The formal transfer of an LLC from one state to another is known as domestication. However, domestication is permitted only if both states allow for it. Domestication would be appropriate if you do no longer wish to conduct business in the original state of formation and would like to avoid dissolution and new company formation in the other jurisdiction. Many business owners choose to domesticate when they completely relocate to another state and wish to move their company with them.
How Do I Domesticate my LLC in Florida?
As mentioned above, if neither or only one of the two states permit domestication, this option is not available. Instead, you would need to form a new company with the Secretary of State or State Department in the new state and dissolve your company in the originating state. States that currently support domestication include Arizona, California, Florida, and Washington D.C., among many others. So, let’s say you move to Florida from Washington D.C., and would like to relocate your business to Florida, the process would be straightforward because both jurisdictions permit domestication. To domesticate your limited liability company in Florida, you would need to file Florida Articles of Conversion, converting your “other business entity” into a Florida limited liability company, as well as Florida Articles of Organization to fully domesticate your entity in Florida, along with any other documents or information the Florida Division of Corporations may require and all applicable filing fees. As a result, you would now own a Florida LLC and can keep your company’s existing EIN, so long as your business structure remains unchanged. Once the domestication is completed, you may effectively file to dissolve the former entity in Washington D.C.

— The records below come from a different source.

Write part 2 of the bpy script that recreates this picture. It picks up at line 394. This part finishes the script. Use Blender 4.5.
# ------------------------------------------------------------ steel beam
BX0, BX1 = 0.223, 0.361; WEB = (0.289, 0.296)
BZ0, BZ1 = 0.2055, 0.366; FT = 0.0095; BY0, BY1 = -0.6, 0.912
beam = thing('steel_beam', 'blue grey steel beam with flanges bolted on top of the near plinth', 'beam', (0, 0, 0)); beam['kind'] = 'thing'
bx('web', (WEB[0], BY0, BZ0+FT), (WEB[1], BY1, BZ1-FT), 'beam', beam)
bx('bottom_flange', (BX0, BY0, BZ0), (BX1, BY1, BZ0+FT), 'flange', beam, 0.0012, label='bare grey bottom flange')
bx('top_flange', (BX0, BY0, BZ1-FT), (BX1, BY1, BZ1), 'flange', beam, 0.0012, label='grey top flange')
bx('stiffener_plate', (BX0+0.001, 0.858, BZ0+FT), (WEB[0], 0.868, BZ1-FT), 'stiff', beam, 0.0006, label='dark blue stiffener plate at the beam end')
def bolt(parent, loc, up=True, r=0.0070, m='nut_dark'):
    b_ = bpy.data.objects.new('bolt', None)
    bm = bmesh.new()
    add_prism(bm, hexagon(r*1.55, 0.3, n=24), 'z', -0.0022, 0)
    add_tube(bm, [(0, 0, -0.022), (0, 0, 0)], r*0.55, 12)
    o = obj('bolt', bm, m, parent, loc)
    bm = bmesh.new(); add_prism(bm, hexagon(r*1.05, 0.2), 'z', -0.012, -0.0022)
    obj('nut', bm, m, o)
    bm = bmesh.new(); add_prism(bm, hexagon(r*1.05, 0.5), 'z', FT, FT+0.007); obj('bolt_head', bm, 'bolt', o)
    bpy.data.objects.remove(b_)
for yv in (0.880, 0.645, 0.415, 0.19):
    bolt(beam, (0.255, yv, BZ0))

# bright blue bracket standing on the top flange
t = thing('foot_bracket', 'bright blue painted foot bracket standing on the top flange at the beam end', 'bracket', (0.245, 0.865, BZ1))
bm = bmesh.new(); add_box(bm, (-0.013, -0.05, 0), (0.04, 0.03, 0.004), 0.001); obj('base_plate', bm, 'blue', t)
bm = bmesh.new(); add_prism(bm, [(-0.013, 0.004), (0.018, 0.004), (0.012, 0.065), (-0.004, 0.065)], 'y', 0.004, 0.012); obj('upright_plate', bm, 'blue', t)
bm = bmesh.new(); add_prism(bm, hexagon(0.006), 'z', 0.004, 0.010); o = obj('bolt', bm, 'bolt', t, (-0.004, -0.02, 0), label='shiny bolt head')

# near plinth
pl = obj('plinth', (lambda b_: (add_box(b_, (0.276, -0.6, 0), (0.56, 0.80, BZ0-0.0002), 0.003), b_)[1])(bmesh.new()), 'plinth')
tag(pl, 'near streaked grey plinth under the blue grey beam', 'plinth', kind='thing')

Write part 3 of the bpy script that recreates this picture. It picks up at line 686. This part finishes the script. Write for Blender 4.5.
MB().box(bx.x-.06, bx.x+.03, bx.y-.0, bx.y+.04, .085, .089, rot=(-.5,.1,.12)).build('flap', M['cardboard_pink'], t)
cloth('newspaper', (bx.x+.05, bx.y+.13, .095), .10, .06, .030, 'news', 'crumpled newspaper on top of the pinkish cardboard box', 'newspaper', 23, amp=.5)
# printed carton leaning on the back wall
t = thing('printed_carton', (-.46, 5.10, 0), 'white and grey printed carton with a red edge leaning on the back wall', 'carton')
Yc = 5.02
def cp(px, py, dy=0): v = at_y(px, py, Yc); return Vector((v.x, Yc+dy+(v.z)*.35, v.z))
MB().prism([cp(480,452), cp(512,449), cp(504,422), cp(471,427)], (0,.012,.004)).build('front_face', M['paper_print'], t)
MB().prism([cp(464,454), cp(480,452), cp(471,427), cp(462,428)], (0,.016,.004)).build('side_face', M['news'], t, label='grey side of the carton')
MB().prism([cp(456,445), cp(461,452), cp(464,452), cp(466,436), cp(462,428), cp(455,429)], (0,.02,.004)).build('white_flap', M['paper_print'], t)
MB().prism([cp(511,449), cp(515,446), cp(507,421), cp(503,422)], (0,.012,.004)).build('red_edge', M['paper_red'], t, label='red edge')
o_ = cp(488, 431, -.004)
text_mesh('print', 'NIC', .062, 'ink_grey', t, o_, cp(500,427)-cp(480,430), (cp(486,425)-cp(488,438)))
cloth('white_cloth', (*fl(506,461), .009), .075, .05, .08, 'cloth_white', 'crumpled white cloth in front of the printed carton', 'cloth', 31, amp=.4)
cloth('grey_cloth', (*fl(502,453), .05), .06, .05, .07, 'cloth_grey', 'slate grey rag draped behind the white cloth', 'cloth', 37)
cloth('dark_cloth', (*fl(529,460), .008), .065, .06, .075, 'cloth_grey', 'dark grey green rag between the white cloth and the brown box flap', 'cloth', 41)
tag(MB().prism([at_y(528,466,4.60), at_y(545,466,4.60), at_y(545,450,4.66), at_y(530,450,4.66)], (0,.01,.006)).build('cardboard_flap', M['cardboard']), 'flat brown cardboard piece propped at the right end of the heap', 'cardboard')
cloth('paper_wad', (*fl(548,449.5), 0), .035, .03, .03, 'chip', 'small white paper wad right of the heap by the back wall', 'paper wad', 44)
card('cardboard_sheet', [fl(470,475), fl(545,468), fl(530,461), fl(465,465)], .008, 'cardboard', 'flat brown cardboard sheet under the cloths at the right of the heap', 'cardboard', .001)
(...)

Does New York allow Domestication?
New York, for example, does not allow for domestication, which means that even if you are relocating from a state that does, such as Florida or California, you will nonetheless be required to form a new entity with the New York State Department of State (NYSDOS). As such, the process for relocating to New York will entail forming a new company within the state. It is important to note that you should first form your new company in New York and wait until you properly file and receive the Articles of Organization (other states refer to these documents as the Certificate of Formation or the Certificate of Organization). Once the formation documents are finalized, you may then file for the Articles of Dissolution to dissolve your company in the original state. You will require a new EIN for your NY company.
Do I Need a Certificate of Good Standing to Domesticate my LLC to Florida?
It is important to note that a Certificate of Good Standing is required for all states prior to domestication. This is essentially a formal document that provides proof that your business has actually been registered with the original state, and that you have complied with all obligations required by law. If you are looking to domesticate, your first step should be to obtain a Certificate of Good Standing from the original jurisdiction.